Former football legend O.J. Simpson became a free man Sunday after serving nine years for a botched hotel room heist that brought the conviction and prison time he avoided after his 1995 acquittal in the killings of his ex-wife and her friend. Simpson was released at 12:08 a.m. PDT from Lovelock Correctional Center in northern Nevada, state prisons spokeswoman Brooke Keast told The Associated Press. She said she didn’t know immediately where Simpson was headed in his first hours of freedom, adding an unidentified driver met him and took him to an undisclosed location.

“I don’t have any information on where he’s going,” said Keast, who watched Simpson in blue jeans, denim jacket and ball cap signing documents before his release. Her department released a brief video on social media of Simpson being told to “come on out” by a prison staffer. He responded “OK,” walked through an open door, and the video then cut to a nighttime street — apparently the prison exterior.

Tom Scotto, a Simpson friend who lives in Naples, Florida, said by text message that he was with Simpson after his release. Scotto didn’t respond to questions about where they were going or whether Simpson’s sister, Shirley Baker of Sacramento, California, or his daughter, Arnelle Simpson of Fresno, California, were with him. The three had attended Simpson’s parole hearing in July at the same prison where Simpson spent his prison term and was released just minutes into the first day a parole board set for his possible release. Simpson has said he wanted to move back to Florida, where he lived before his armed robbery conviction in Las Vegas in a September 2007 confrontation with two sports memorabilia dealers.
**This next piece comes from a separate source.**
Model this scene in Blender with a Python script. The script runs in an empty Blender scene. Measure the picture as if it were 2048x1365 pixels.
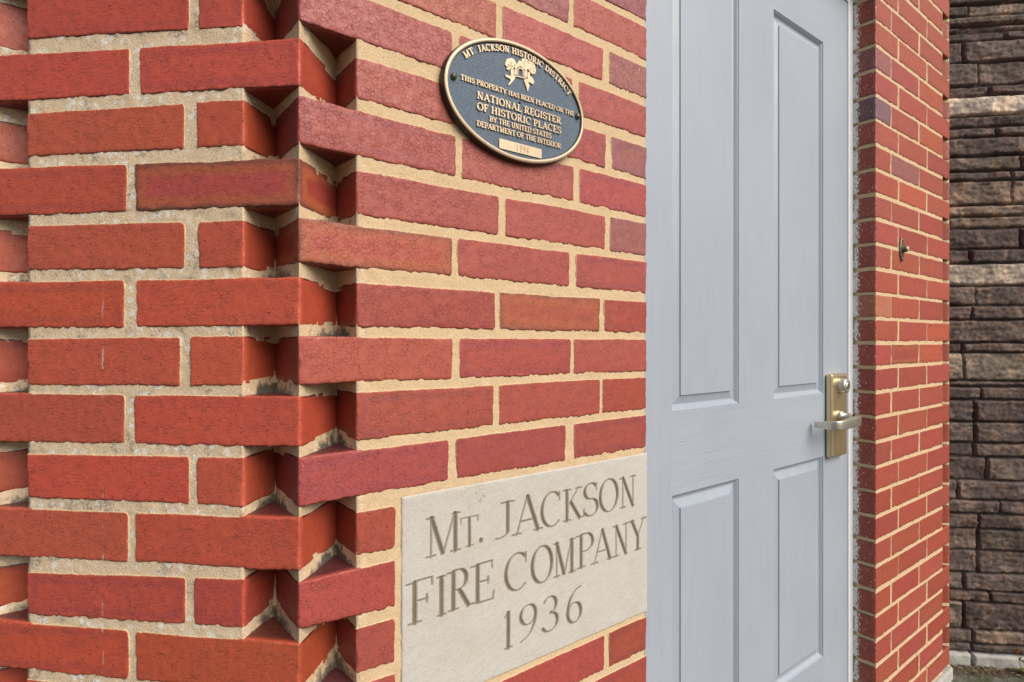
import bpy, bmesh, math, random
import numpy as np
from mathutils import Vector

# ------------------------------------------------------------------ camera, light, exposure
SC = bpy.context.scene
COL = SC.collection
F, CX, CY, CAMZ = 1150.0, 1024.0, 682.0, 1.15          # focal length in photo pixels, principal point, eye height
cam_d = bpy.data.cameras.new("camera"); cam = bpy.data.objects.new("camera", cam_d); COL.objects.link(cam)
cam_d.sensor_width = 36.0; cam_d.lens = 36.0 * F / 2048.0; cam_d.clip_start = 0.02; cam_d.clip_end = 500
cam.location = (0, 0, CAMZ); cam.rotation_euler = (math.radians(90), 0, 0)
SC.camera = cam
SUN_AZ, SUN_EL = math.radians(129), math.radians(39)     # clockwise from +Y (north)
w = bpy.data.worlds.new("World"); SC.world = w; w.use_nodes = True
wn = w.node_tree; bg = wn.nodes['Background']
sky = wn.nodes.new('ShaderNodeTexSky'); sky.sky_type = 'NISHITA'; sky.sun_disc = False
sky.sun_elevation = SUN_EL; sky.sun_rotation = SUN_AZ; sky.air_density = 1.0; sky.dust_density = 2.5; sky.ozone_density = 0.7
wn.links.new(sky.outputs[0], bg.inputs[0]); bg.inputs[1].default_value = 0.08
sd = bpy.data.lights.new("sun", 'SUN'); sun = bpy.data.objects.new("sun", sd); COL.objects.link(sun)
sd.energy = 3.0; sd.angle = math.radians(48); sd.color = (1.0, 0.93, 0.84)
sdir = Vector((math.sin(SUN_AZ) * math.cos(SUN_EL), math.cos(SUN_AZ) * math.cos(SUN_EL), math.sin(SUN_EL)))
sun.rotation_euler = sdir.to_track_quat('Z', 'Y').to_euler(); sun.location = sdir * 20
vs = SC.view_settings; vs.view_transform = 'Standard'; vs.look = 'None'; vs.gamma = 1.0; vs.exposure = 0.33

# ------------------------------------------------------------------ plan geometry
TA, TB = math.radians(7.6), math.radians(37.4)
def dirs(t): return np.array([math.cos(t), math.sin(t)]), np.array([-math.sin(t), math.cos(t)])
aD, aN = dirs(-TA)            # street face of the near pier (N points into the wall)
bD, bN = dirs(TB)             # canted entrance face
eD, eN = dirs(TB + math.pi / 4)
dD, dN = dirs(-TA - math.pi / 4)
C1 = np.array([-.2363, .638])                 # near corner
CL = C1 - .410 * aD                           # left corner of the near pier
PS0, PS1 = 1.562, 2.172                       # far pier along the entrance face
C2 = C1 + PS1 * bD
BEND = .591
ECC = .067                                    # how far the alternate courses step back at a corner
def unp(px, py, P0, d):
    u = (px - CX) / F; s = (u * P0[1] - P0[0]) / (d[0] - u * d[1])
    return s, CAMZ - (py - CY) / F * (P0[1] + s * d[1])
def sB(px): return unp(px, 0, C1, bD)[0]
def sA(px): return unp(px, 0, C1, aD)[0]

# ------------------------------------------------------------------ noise
def _h(ix, iy, iz, seed):
    h = (ix.astype(np.uint32) * np.uint32(374761393)) ^ (iy.astype(np.uint32) * np.uint32(668265263)) ^ \
        (iz.astype(np.uint32) * np.uint32(2147483647 - 58)) ^ np.uint32((seed * 974634 + 12345) & 0xffffffff)
    h = (h ^ (h >> np.uint32(13))) * np.uint32(1274126177); h = (h ^ (h >> np.uint32(15))) * np.uint32(2246822519)
    return (h ^ (h >> np.uint32(16))).astype(np.float64) / 4294967295.0
def vn(P, freq, seed=0):
    p = np.asarray(P) * freq + 1000.0; i = np.floor(p).astype(np.int64); f = p - i; f = f * f * (3 - 2 * f)
    r = 0
    for a in (0, 1):
        for b in (0, 1):
            for c in (0, 1):
                wgt = (f[..., 0] if a else 1 - f[..., 0]) * (f[..., 1] if b else 1 - f[..., 1]) * (f[..., 2] if c else 1 - f[..., 2])
                r = r + wgt * _h(i[..., 0] + a, i[..., 1] + b, i[..., 2] + c, seed)
    return r * 2 - 1
def fbm(P, freq, octv=3, seed=0):
    r = 0; a = 1.0; t = 0
    for o in range(octv):
        r = r + a * vn(P, freq * 2 ** o, seed + o * 17); t += a; a *= .5
    return r / t
R = random.Random(7)

# ------------------------------------------------------------------ mesh helpers
class Acc:
    """collects quads with point attributes and links them as ONE mesh object"""
    def __init__(s): s.v = []; s.f = []; s.m = []; s.sm = []; s.at = {}; s.n = 0
    def add(s, V, Q, mat=0, flat=False, **attrs):
        V = np.asarray(V, float).reshape(-1, 3); Q = np.asarray(Q, np.int64).reshape(-1, 4)
        s.v.append(V); s.f.append(Q + s.n); s.m.append(np.full(len(Q), mat, np.int32)); s.sm.append(np.full(len(Q), not flat, bool))
        for k, a in attrs.items(): s.at.setdefault(k, []).append(np.asarray(a, float).reshape(len(V), -1))
        s.n += len(V)
    def build(s, name, mats, parent=None, loc=(0, 0, 0), smooth=True):
        V = np.concatenate(s.v) - np.array(loc); Q = np.concatenate(s.f); M = np.concatenate(s.m)
        me = bpy.data.meshes.new(name); me.vertices.add(len(V)); me.vertices.foreach_set('co', V.astype(np.float32).ravel())
        me.loops.add(len(Q) * 4); me.loops.foreach_set('vertex_index', Q.astype(np.int32).ravel())
        me.polygons.add(len(Q)); me.polygons.foreach_set('loop_start', np.arange(len(Q), dtype=np.int32) * 4)
        me.polygons.foreach_set('material_index', M)
        me.update(calc_edges=True)
        if smooth: me.polygons.foreach_set('use_smooth', np.concatenate(s.sm))
        for k, a in s.at.items():
            a = np.concatenate(a)
            ty = {1: 'FLOAT', 3: 'FLOAT_VECTOR', 4: 'FLOAT_COLOR'}[a.shape[1]]
            at = me.attributes.new(k, ty, 'POINT'); at.data.foreach_set({1: 'value', 3: 'vector', 4: 'color'}[a.shape[1]], a.astype(np.float32).ravel())
        for m in (mats if isinstance(mats, (list, tuple)) else [mats]): me.materials.append(m)
        o = bpy.data.objects.new(name, me); COL.objects.link(o)
        if parent: o.parent = parent
        else: o.location = loc
        return o
def gridq(nx, ny, flip=False):
    i = np.arange(nx * ny).reshape(ny, nx); q = np.stack([i[:-1, :-1], i[:-1, 1:], i[1:, 1:], i[1:, :-1]], -1).reshape(-1, 4)
    return q[:, ::-1] if flip else q
def world(P0, d, n, s, off, z):
    s, off, z = np.broadcast_arrays(np.asarray(s, float), np.asarray(off, float), np.asarray(z, float))
    return np.stack([P0[0] + s * d[0] + off * n[0], P0[1] + s * d[1] + off * n[1], z], -1)
def root(name, loc, label, cat, group=None):
    o = bpy.data.objects.new(name, None); COL.objects.link(o); o.location = loc; o.empty_display_size = .05
    o['label'] = label; o['category'] = cat
    if group: o['group'] = group
    return o
def tag(o, label, cat, group=None, kind=None):
    if label: o['label'] = label
    if cat: o['category'] = cat
    if group: o['group'] = group
    if kind: o['kind'] = kind
    return o
def bm_obj(name, bm, mat, parent=None, base=(0, 0, 0), smooth=False, bevel=0, seg=2):
    bmesh.ops.recalc_face_normals(bm, faces=bm.faces)
    bm.transform(__import__('mathutils').Matrix.Translation(-Vector(base)))
    me = bpy.data.meshes.new(name); bm.to_mesh(me); bm.free()
    for m in (mat if isinstance(mat, (list, tuple)) else [mat]): me.materials.append(m)
    o = bpy.data.objects.new(name, me); COL.objects.link(o)
    if parent: o.parent = parent
    else: o.location = base
    if smooth: me.polygons.foreach_set('use_smooth', [True] * len(me.polygons))
    if bevel:
        b = o.modifiers.new('bevel', 'BEVEL'); b.width = bevel; b.segments = seg; b.limit_method = 'ANGLE'; b.angle_limit = math.radians(35)
    return o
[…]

But Florida prison officials said documents weren’t filed, and the state attorney general says she doesn’t want Simpson to live in the state.

The 70-year-old Simpson gains his freedom after being granted parole at a hearing in July. Unlike the last time he went free, 22 years ago, he will face restrictions — up to five years of parole supervision — and he’s unlikely to escape public scrutiny as the man who morphed from charismatic football hero, movie star and TV personality into suspected killer and convicted armed robber.